追跡については定期的にWAFRを行うことで行う事が可能です。これはWell Architected Toolでマイルストーンという機能が提供されているので、こちらを使うと有効です。
本来はアプリケーションのマイルストンに合わせてWAFRを行うべきですが、今回のお客様の要件には合わなかったため、半年または一年のサイクルで繰り返すことで、常にワークロードを変化に対応させることができます。
KPI
最後にKPIについてです。
「Step1 リスクの特定」を行うことでレポートが発行され、高リスクの問題 (High Risk Issues, HRI) と中リスクの問題 (Medium Risk Issues, MRI) という形で可視化されます。
一見これをそのままKPIとして数を減らして行くのが簡単そうですが、それは推奨されていません。
クラウド環境のKPI設定のガイダンスとしては、以下のブログが参考になります。
KPI を定めるうえで重要なことは、達成したいビジネスの成果や顧客が得られる価値を起点にして検討を始めることです。
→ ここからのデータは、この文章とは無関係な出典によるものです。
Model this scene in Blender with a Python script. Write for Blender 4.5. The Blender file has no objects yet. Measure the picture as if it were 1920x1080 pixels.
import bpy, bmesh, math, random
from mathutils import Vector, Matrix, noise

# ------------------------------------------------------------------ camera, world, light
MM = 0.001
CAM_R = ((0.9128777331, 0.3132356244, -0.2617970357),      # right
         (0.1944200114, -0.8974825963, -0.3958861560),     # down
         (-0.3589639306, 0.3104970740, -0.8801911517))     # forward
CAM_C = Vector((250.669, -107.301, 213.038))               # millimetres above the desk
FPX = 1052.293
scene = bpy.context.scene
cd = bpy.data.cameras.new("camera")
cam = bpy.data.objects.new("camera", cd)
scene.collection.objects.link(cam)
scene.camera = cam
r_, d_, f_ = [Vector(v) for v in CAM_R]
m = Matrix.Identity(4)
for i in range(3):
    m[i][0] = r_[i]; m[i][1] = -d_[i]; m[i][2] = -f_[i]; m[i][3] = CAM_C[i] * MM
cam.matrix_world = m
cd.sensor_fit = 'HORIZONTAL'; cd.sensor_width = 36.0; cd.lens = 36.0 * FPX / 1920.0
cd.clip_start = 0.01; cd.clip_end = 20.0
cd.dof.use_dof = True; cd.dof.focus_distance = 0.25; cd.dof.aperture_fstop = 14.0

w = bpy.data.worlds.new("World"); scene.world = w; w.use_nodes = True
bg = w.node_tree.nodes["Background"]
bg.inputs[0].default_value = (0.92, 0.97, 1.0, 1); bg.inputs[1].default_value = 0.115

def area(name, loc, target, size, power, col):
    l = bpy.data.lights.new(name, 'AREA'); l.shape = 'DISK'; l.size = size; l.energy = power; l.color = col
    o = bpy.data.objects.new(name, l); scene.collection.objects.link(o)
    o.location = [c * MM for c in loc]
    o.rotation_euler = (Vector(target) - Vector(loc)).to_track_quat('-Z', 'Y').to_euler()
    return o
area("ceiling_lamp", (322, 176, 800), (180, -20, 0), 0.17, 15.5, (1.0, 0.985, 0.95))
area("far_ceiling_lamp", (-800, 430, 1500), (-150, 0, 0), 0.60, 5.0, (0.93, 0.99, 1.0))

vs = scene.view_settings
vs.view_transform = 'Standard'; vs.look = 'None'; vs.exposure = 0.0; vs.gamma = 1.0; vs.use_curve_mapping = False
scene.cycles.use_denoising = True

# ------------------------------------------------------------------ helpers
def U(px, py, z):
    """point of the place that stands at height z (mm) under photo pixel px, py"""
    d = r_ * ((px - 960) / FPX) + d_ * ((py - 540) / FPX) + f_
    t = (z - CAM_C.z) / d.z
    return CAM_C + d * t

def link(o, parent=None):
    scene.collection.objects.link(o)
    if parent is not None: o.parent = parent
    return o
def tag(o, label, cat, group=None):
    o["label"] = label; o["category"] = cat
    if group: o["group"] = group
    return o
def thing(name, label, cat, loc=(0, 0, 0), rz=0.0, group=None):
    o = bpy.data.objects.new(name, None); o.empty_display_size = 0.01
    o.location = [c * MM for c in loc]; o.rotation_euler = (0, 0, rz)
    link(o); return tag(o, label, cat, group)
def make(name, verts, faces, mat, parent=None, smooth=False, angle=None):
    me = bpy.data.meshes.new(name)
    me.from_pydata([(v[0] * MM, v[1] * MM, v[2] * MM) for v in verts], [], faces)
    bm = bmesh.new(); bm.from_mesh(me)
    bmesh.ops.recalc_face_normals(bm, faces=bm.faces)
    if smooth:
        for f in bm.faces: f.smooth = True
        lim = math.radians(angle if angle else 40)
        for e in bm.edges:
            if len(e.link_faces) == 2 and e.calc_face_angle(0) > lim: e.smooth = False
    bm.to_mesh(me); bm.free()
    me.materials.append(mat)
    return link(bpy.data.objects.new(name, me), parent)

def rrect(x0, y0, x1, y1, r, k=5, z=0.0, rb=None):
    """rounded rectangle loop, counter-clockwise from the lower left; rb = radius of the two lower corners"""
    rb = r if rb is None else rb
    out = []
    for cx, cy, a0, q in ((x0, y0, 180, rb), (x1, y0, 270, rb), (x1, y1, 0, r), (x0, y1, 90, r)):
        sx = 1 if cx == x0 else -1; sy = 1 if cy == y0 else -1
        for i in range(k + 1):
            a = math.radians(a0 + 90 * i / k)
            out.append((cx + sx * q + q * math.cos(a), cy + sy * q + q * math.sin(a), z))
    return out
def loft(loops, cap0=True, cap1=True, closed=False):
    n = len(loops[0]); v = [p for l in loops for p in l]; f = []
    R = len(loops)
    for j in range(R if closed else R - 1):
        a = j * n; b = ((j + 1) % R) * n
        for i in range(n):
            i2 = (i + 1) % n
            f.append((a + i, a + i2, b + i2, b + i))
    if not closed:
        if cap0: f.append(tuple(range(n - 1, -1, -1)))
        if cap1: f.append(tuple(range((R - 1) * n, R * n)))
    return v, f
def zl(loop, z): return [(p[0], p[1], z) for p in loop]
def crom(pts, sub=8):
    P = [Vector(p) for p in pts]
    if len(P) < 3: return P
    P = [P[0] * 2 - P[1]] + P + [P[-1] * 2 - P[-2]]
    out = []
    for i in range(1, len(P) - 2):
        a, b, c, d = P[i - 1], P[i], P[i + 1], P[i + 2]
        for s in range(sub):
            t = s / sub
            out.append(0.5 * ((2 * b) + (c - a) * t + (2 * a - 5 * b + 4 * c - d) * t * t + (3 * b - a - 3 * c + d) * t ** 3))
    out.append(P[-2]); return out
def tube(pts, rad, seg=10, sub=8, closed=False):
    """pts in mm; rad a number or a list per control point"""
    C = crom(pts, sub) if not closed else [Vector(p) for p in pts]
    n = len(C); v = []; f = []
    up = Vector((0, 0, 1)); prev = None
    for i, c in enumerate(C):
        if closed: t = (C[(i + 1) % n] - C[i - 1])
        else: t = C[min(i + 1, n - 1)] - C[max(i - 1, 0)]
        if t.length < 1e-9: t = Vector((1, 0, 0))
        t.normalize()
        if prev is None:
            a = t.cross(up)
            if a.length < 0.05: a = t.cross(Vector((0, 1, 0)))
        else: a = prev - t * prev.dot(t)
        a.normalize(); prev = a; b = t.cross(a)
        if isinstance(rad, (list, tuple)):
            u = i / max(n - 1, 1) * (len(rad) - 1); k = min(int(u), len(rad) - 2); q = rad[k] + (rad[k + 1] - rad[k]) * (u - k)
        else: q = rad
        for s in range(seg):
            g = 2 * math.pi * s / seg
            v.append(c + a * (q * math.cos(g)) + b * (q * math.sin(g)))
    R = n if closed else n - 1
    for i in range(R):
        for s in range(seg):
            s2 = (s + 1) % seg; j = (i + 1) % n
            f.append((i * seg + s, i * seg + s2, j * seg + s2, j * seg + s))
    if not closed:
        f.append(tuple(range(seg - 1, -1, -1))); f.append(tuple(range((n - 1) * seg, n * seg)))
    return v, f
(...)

これは、ゴールに向けて正しく進んでいるかを測定するために必要な KPI を特定、決定するということです。また、ファイナンス部門とテクノロジー部門を跨ぐ共通言語で KPI を作成し、その効用と価値を社内で公開することでより効果を高めることができます。
Well-Architected FrameworkのHRI, MRIはワークロード上のリスクを可視化するための数値であり、上記に記載のあるような達成したいビジネスの成果や顧客が得られる価値を起点に考えられたものではありません。
Well-Architected Frameworkはあくまで改善のためのツールとして利用し、KPIは別途定める必要があります。
具体的なKPIには本記事では触れませんが、以下のブログ記事ではAWSの事例を通して得られた共通のテーマに関するKPIの例が記載されています。
ビジネス価値を測定するためのKPI の選定は、顧客満足度、業務効率、収益成長などへの影響を直接測定する分野に焦点を当てるべきです。万能のアプローチは存在しませんが、事例をとおしていくつかの共通テーマが見いだせてきています。以下は、ビジネス価値の柱ごとにみるKPI の例になります。
これらの情報を参考にKPIを設定し、Well-Architected Frameworkを通じてワークロードの評価および改善を行うことでより効果的なクラウド活用を実現する事が可能です。
まとめ
ここまで、WAFRから改善施策の実行までの流れをより詳細に紹介しました。
WAFRを行う場合は、まずはAWSが提供しているホワイトペーパーを参照することが重要です。そこでより具体的な方法が知りたい場合はAWSが公開しているブログを参照し、その上で具体例が知りたいという場合は本ブログをご活用ください。
本ブログ記事がAWS Well Architected Framework活用およびその内製化の一助となれば幸いです。